User-Defined Accelerator Class - 2022.1 English

Vitis enables VSC for hardware and host-code compilation when the source code contains a class derived from the VPP_ACC class. The class derived from VPP_ACC will be compiled as an accelerator.

A VSC accelerator interface is defined in the single-source C++ model as a class definition that is required in a C++ header file. Multiple accelerator class definitions can be found in one compilation unit (as a single v++ --compile command), all of which will be implemented in the same PL hardware. You might also provide multiple accelerators across multiple compilation units. However each compilation unit must define the complete kernel (or HLS) code for that unit.

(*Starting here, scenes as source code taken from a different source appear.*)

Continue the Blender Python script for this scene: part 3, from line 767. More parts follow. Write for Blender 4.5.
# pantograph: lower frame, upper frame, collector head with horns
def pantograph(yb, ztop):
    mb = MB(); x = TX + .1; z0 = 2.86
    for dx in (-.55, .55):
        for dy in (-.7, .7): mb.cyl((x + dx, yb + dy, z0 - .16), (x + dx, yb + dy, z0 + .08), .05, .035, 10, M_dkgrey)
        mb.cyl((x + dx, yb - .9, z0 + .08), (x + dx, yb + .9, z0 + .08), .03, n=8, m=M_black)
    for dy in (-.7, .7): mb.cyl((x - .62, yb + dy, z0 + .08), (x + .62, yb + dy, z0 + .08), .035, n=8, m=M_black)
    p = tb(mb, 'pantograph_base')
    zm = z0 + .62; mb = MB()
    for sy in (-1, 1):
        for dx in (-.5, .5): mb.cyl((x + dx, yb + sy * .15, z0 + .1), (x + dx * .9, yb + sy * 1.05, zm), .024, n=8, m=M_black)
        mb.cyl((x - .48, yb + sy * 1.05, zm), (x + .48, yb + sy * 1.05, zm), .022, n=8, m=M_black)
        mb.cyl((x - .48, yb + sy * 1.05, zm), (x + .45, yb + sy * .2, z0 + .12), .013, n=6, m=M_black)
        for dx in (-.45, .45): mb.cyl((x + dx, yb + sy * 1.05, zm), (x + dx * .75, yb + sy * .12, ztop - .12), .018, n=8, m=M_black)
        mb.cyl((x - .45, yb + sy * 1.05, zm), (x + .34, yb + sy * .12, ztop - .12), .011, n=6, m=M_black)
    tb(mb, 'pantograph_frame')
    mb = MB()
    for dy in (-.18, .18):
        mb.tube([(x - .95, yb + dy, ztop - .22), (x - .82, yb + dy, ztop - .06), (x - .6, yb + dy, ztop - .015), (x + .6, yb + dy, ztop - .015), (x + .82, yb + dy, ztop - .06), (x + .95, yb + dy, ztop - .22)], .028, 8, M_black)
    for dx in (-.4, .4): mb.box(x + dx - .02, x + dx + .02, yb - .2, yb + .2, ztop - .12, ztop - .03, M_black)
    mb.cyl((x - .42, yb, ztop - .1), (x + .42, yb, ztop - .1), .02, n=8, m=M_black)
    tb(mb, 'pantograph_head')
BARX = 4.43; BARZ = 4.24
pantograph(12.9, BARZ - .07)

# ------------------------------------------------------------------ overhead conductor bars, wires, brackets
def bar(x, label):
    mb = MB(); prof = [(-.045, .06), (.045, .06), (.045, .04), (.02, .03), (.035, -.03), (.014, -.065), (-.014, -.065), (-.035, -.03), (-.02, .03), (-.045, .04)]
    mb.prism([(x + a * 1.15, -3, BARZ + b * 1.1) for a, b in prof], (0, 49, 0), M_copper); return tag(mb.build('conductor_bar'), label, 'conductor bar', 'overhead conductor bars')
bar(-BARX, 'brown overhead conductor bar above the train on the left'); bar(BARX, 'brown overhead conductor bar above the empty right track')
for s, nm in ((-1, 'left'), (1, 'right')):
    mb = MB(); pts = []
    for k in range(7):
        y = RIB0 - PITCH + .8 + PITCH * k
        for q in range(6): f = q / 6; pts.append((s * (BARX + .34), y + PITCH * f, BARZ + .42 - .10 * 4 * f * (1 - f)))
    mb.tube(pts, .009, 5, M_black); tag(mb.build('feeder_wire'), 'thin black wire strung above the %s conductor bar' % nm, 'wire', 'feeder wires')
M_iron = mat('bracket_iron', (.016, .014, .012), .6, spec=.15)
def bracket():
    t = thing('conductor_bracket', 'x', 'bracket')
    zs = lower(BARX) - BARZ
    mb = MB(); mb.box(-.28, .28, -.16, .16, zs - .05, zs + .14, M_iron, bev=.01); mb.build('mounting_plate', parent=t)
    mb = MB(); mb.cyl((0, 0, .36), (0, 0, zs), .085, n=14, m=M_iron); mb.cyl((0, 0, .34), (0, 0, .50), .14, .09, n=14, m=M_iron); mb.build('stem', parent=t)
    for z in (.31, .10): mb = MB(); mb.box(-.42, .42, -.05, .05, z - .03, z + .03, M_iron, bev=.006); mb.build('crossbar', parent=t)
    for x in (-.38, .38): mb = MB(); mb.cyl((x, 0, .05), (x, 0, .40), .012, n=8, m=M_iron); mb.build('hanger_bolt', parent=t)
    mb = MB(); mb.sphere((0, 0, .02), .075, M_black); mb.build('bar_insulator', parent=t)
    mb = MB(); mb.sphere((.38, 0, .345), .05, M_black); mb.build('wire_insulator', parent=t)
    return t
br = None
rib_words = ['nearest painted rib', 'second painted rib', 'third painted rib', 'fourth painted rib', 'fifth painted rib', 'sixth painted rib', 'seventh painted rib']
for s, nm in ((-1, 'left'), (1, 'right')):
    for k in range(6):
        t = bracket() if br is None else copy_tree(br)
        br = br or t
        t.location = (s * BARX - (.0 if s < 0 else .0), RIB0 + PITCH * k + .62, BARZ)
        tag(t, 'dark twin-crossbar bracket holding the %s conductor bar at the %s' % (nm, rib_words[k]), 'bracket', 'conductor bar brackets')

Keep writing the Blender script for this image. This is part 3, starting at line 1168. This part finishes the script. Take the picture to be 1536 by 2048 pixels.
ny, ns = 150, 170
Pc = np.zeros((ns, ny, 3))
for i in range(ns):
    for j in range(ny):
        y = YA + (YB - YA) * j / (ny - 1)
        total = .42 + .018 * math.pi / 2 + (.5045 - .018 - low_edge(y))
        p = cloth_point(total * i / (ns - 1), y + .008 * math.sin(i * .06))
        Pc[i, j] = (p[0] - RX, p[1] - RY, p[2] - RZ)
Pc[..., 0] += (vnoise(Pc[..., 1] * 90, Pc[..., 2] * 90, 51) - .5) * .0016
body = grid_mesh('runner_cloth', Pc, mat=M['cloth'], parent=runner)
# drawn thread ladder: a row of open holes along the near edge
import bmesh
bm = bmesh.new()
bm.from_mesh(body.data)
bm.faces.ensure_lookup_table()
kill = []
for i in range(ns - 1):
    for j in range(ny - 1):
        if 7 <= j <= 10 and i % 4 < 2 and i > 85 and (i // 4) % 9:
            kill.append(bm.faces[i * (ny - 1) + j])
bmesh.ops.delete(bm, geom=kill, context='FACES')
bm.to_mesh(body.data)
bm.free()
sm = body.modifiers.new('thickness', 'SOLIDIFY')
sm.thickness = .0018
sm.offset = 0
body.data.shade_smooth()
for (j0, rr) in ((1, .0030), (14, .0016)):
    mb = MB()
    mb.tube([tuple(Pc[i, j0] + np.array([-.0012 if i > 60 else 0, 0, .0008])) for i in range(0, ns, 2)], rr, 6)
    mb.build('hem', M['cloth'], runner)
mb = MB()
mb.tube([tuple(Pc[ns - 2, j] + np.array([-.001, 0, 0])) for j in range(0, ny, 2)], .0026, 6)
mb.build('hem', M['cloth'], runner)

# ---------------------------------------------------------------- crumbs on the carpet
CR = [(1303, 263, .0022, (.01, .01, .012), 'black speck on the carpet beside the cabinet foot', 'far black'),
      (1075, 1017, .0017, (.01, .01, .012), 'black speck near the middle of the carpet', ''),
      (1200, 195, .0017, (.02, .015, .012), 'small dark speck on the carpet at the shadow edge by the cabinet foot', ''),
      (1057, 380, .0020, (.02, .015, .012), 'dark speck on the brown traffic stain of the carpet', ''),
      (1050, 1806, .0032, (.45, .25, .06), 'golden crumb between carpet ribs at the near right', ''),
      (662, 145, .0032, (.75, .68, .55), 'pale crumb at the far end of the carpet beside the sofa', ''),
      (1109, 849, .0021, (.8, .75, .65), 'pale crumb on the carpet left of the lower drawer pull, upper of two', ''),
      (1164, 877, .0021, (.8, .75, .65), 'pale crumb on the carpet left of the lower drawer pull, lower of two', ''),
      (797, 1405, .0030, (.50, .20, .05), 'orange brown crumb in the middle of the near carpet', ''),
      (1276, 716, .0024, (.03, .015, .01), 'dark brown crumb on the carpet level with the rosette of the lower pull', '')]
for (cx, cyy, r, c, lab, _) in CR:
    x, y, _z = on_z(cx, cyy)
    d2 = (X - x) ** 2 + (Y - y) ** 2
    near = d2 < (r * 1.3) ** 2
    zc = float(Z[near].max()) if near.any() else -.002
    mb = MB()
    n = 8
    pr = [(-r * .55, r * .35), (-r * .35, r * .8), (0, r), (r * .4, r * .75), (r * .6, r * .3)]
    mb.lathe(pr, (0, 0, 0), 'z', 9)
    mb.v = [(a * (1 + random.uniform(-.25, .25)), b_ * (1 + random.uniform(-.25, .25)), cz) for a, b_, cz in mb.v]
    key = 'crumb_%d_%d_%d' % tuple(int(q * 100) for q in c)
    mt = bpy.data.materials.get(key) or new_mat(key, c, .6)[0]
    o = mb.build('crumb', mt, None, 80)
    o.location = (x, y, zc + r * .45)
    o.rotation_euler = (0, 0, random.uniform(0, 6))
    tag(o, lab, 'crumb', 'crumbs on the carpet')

Every user-defined accelerator class:

• Must be derived from the Vitis pre-defined VPP_ACC class
• Must have a static method named compute()
• The arguments and functionality of compute() can be user-defined
• The class template has two arguments:
  • The first argument must be the same as the user-defined class name
  • The second argument is the number of compute units to be replicated in the hardware

An example accelerator class definition (xmmult) is provided below:

#include "vpp_acc.hpp"
class xmmult : VPP_ACC<xmmult, /*NCU=*/4>
{
public:
    // Platform port connections
    SYS_PORT(A, DDR[0]);
    SYS_PORT(B, DDR[1]);
    SYS_PORT(C, DDR[2]);
    SYS_PORT_PFM(u50, A, (HBM[0]:HBM[4]:HBM[8]:HBM[12]));
    SYS_PORT_PFM(u50, B, (HBM[1]:HBM[5]:HBM[9]:HBM[13]));
    SYS_PORT_PFM(u50, C, (HBM[2]:HBM[6]:HBM[10]:HBM[14]));
    // Data interfaces
    ACCESS_PATTERN(A, SEQUENTIAL);
    ACCESS_PATTERN(B, RANDOM);
    DATA_COPY(A, A[SZ]);  // move to local memory
    DATA_COPY(B, B[SZ]);
    ZERO_COPY(C);  // direct AXI-mm

    // define the SW entry point of the accelerator
    static void compute(data_t* A, data_t* B, data_t* C);
    // define the HW top-level of the accelerator (HLS top)
    static void mmult(data_t* A, data_t* B, data_t* C);
};

This class interface model captures all hardware system-related considerations in a single unified source and allows easy integration with the application layer through the compute() function as described in The compute() API. The compute() function is the host application's entry point to the hardware accelerator.

The class definition also contains guidance macros that refer to compute() arguments. By providing these, you will guide VSC to make specific hardware choices during implementation. Refer to Guidance Macros for more information.

The example shown above describes the accelerator class named xmmult, which will be compiled by VSC to have four CUs in hardware (/*NCU=*/4). The accelerator has a PE (or kernel) code defined in the mmult() function, which is called within compute() that takes three arguments A, B, and C. For each of these arguments, two types of guidance macros are specified: memory port connections, and data access.

1. Platform port connections using SYS_PORT() and SYS_PORT_PFM() macros.
   1. These are typically global memory I/O connections or other AXI4 interface connections available in the hardware platform used during Vitis compilation. In this example, the first three SYS_PORT() macros connect the three A, B, and C arguments of compute() to different DDR banks (0, 1 and 2).
      Tip: The SYS_PORT() guidance macro connectivity for each argument applies to all the CU instances (NCU=4) in the xmmult accelerator, because it only specifies one memory bank.
   2. The three SYS_PORT_PFM() macros apply global memory connections in two ways:
      1. It only applies when the target platform name contains u50, as in the U50 Alveo card.
      2. For each of the four CUs, each argument connects to a different HBM banks. This is because the syntax used for the SYS_PORT_PFM() for each argument specifies connectivity four times:

         SYS_PORT_PFM(u50, A, (HBM[0]:HBM[4]:HBM[8]:HBM[12]));

2. Data access is specified using ACCESS_PATTERN(), DATA_COPY(), and ZERO_COPY() macros:
   1. The ACCESS_PATTERN() macros directs VSC to infer a sequential or random access for data transfer. In the example, argument A is defined as sequentially accessed and therefore can be implemented with a stream connection. Argument B is accessed randomly and therefore requires a local (on-chip) memory buffer to support randomized data access from the PE mmult().
   2. For arguments A and B, the DATA_COPY() macros direct VSC to infer a local memory (RAM) next to the accelerator.
   3. The ZERO_COPY() macro directs VSC to create a memory-mapped AXI (M_AXI) connection for argument C.